• Task instructions
Repeat the entire listing exactly.

• Raw data
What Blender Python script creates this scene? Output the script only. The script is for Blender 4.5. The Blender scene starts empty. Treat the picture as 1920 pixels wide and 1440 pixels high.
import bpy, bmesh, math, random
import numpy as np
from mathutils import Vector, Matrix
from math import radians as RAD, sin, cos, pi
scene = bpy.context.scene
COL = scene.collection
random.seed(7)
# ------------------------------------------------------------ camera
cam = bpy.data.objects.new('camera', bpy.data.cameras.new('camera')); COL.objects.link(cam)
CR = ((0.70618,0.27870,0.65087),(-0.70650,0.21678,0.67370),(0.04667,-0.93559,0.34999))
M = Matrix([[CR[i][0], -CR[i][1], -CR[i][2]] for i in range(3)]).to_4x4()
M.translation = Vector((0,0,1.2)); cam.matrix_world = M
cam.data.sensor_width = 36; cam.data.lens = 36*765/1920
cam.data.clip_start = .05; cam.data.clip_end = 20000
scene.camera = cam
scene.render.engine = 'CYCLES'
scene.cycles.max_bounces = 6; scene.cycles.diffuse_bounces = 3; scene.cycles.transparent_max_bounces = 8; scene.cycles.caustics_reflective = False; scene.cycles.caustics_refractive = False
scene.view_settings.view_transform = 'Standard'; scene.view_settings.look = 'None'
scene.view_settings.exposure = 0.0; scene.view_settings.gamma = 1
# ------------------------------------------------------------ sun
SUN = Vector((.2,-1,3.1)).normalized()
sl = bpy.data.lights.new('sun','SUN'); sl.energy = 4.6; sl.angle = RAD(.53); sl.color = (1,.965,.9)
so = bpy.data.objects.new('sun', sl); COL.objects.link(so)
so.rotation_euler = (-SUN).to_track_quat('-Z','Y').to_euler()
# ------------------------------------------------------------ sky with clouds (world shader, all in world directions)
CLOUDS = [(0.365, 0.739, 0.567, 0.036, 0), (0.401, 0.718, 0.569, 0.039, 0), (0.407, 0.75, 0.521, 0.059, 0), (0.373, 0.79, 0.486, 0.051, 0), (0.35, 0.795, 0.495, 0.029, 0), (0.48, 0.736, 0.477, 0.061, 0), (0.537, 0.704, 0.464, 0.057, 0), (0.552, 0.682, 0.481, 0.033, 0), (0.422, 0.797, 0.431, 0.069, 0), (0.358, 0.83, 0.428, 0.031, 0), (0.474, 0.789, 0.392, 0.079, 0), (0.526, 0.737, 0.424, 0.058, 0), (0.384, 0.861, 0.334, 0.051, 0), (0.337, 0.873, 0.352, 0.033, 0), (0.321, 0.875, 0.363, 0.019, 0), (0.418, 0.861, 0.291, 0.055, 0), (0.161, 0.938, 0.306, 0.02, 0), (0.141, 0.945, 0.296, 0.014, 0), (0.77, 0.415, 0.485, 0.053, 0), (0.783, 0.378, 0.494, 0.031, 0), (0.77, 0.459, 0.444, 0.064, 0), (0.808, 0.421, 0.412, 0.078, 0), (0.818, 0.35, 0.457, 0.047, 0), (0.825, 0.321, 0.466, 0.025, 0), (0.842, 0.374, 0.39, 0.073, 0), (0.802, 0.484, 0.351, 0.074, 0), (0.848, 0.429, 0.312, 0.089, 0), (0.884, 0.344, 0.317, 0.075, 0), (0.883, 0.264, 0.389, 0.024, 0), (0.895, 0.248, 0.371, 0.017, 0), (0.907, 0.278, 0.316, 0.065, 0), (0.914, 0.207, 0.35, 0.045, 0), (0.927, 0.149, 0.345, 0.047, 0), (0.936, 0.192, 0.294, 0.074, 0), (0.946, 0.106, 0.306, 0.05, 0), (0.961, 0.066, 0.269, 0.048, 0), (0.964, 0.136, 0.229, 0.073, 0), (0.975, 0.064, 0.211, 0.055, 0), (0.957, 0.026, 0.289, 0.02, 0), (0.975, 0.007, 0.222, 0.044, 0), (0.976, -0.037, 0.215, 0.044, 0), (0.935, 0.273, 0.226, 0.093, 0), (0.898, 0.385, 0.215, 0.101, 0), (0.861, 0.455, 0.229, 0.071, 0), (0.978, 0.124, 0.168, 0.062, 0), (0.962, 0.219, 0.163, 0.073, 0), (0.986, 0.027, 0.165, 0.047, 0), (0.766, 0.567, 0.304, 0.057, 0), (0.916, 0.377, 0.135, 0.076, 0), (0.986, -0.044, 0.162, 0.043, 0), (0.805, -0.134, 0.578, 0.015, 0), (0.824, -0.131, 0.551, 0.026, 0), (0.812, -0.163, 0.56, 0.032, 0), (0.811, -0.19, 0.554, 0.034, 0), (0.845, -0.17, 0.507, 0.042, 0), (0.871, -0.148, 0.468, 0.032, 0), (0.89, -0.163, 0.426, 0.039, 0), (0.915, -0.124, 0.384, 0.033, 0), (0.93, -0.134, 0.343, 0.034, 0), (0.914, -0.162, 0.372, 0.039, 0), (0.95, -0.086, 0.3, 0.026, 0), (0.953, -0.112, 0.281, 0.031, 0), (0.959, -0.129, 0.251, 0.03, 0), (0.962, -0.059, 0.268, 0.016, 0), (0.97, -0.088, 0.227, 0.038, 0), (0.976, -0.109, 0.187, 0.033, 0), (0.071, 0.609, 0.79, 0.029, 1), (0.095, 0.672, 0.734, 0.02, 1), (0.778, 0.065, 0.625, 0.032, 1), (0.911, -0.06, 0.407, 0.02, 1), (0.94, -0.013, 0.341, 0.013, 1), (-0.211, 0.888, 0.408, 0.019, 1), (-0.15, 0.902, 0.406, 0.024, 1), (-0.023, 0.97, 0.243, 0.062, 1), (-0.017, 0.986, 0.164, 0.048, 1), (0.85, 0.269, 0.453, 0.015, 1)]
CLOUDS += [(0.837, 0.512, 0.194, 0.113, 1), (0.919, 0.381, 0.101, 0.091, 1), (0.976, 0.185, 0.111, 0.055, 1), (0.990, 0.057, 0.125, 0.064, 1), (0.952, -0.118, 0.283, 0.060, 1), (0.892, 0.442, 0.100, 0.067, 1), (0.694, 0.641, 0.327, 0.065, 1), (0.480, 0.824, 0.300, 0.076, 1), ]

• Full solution
What Blender Python script creates this scene? Output the script only. The script is for Blender 4.5. The Blender scene starts empty. Treat the picture as 1920 pixels wide and 1440 pixels high.
import bpy, bmesh, math, random
import numpy as np
from mathutils import Vector, Matrix
from math import radians as RAD, sin, cos, pi
scene = bpy.context.scene
COL = scene.collection
random.seed(7)
# ------------------------------------------------------------ camera
cam = bpy.data.objects.new('camera', bpy.data.cameras.new('camera')); COL.objects.link(cam)
CR = ((0.70618,0.27870,0.65087),(-0.70650,0.21678,0.67370),(0.04667,-0.93559,0.34999))
M = Matrix([[CR[i][0], -CR[i][1], -CR[i][2]] for i in range(3)]).to_4x4()
M.translation = Vector((0,0,1.2)); cam.matrix_world = M
cam.data.sensor_width = 36; cam.data.lens = 36*765/1920
cam.data.clip_start = .05; cam.data.clip_end = 20000
scene.camera = cam
scene.render.engine = 'CYCLES'
scene.cycles.max_bounces = 6; scene.cycles.diffuse_bounces = 3; scene.cycles.transparent_max_bounces = 8; scene.cycles.caustics_reflective = False; scene.cycles.caustics_refractive = False
scene.view_settings.view_transform = 'Standard'; scene.view_settings.look = 'None'
scene.view_settings.exposure = 0.0; scene.view_settings.gamma = 1
# ------------------------------------------------------------ sun
SUN = Vector((.2,-1,3.1)).normalized()
sl = bpy.data.lights.new('sun','SUN'); sl.energy = 4.6; sl.angle = RAD(.53); sl.color = (1,.965,.9)
so = bpy.data.objects.new('sun', sl); COL.objects.link(so)
so.rotation_euler = (-SUN).to_track_quat('-Z','Y').to_euler()
# ------------------------------------------------------------ sky with clouds (world shader, all in world directions)
CLOUDS = [(0.365, 0.739, 0.567, 0.036, 0), (0.401, 0.718, 0.569, 0.039, 0), (0.407, 0.75, 0.521, 0.059, 0), (0.373, 0.79, 0.486, 0.051, 0), (0.35, 0.795, 0.495, 0.029, 0), (0.48, 0.736, 0.477, 0.061, 0), (0.537, 0.704, 0.464, 0.057, 0), (0.552, 0.682, 0.481, 0.033, 0), (0.422, 0.797, 0.431, 0.069, 0), (0.358, 0.83, 0.428, 0.031, 0), (0.474, 0.789, 0.392, 0.079, 0), (0.526, 0.737, 0.424, 0.058, 0), (0.384, 0.861, 0.334, 0.051, 0), (0.337, 0.873, 0.352, 0.033, 0), (0.321, 0.875, 0.363, 0.019, 0), (0.418, 0.861, 0.291, 0.055, 0), (0.161, 0.938, 0.306, 0.02, 0), (0.141, 0.945, 0.296, 0.014, 0), (0.77, 0.415, 0.485, 0.053, 0), (0.783, 0.378, 0.494, 0.031, 0), (0.77, 0.459, 0.444, 0.064, 0), (0.808, 0.421, 0.412, 0.078, 0), (0.818, 0.35, 0.457, 0.047, 0), (0.825, 0.321, 0.466, 0.025, 0), (0.842, 0.374, 0.39, 0.073, 0), (0.802, 0.484, 0.351, 0.074, 0), (0.848, 0.429, 0.312, 0.089, 0), (0.884, 0.344, 0.317, 0.075, 0), (0.883, 0.264, 0.389, 0.024, 0), (0.895, 0.248, 0.371, 0.017, 0), (0.907, 0.278, 0.316, 0.065, 0), (0.914, 0.207, 0.35, 0.045, 0), (0.927, 0.149, 0.345, 0.047, 0), (0.936, 0.192, 0.294, 0.074, 0), (0.946, 0.106, 0.306, 0.05, 0), (0.961, 0.066, 0.269, 0.048, 0), (0.964, 0.136, 0.229, 0.073, 0), (0.975, 0.064, 0.211, 0.055, 0), (0.957, 0.026, 0.289, 0.02, 0), (0.975, 0.007, 0.222, 0.044, 0), (0.976, -0.037, 0.215, 0.044, 0), (0.935, 0.273, 0.226, 0.093, 0), (0.898, 0.385, 0.215, 0.101, 0), (0.861, 0.455, 0.229, 0.071, 0), (0.978, 0.124, 0.168, 0.062, 0), (0.962, 0.219, 0.163, 0.073, 0), (0.986, 0.027, 0.165, 0.047, 0), (0.766, 0.567, 0.304, 0.057, 0), (0.916, 0.377, 0.135, 0.076, 0), (0.986, -0.044, 0.162, 0.043, 0), (0.805, -0.134, 0.578, 0.015, 0), (0.824, -0.131, 0.551, 0.026, 0), (0.812, -0.163, 0.56, 0.032, 0), (0.811, -0.19, 0.554, 0.034, 0), (0.845, -0.17, 0.507, 0.042, 0), (0.871, -0.148, 0.468, 0.032, 0), (0.89, -0.163, 0.426, 0.039, 0), (0.915, -0.124, 0.384, 0.033, 0), (0.93, -0.134, 0.343, 0.034, 0), (0.914, -0.162, 0.372, 0.039, 0), (0.95, -0.086, 0.3, 0.026, 0), (0.953, -0.112, 0.281, 0.031, 0), (0.959, -0.129, 0.251, 0.03, 0), (0.962, -0.059, 0.268, 0.016, 0), (0.97, -0.088, 0.227, 0.038, 0), (0.976, -0.109, 0.187, 0.033, 0), (0.071, 0.609, 0.79, 0.029, 1), (0.095, 0.672, 0.734, 0.02, 1), (0.778, 0.065, 0.625, 0.032, 1), (0.911, -0.06, 0.407, 0.02, 1), (0.94, -0.013, 0.341, 0.013, 1), (-0.211, 0.888, 0.408, 0.019, 1), (-0.15, 0.902, 0.406, 0.024, 1), (-0.023, 0.97, 0.243, 0.062, 1), (-0.017, 0.986, 0.164, 0.048, 1), (0.85, 0.269, 0.453, 0.015, 1)]
CLOUDS += [(0.837, 0.512, 0.194, 0.113, 1), (0.919, 0.381, 0.101, 0.091, 1), (0.976, 0.185, 0.111, 0.055, 1), (0.990, 0.057, 0.125, 0.064, 1), (0.952, -0.118, 0.283, 0.060, 1), (0.892, 0.442, 0.100, 0.067, 1), (0.694, 0.641, 0.327, 0.065, 1), (0.480, 0.824, 0.300, 0.076, 1), ]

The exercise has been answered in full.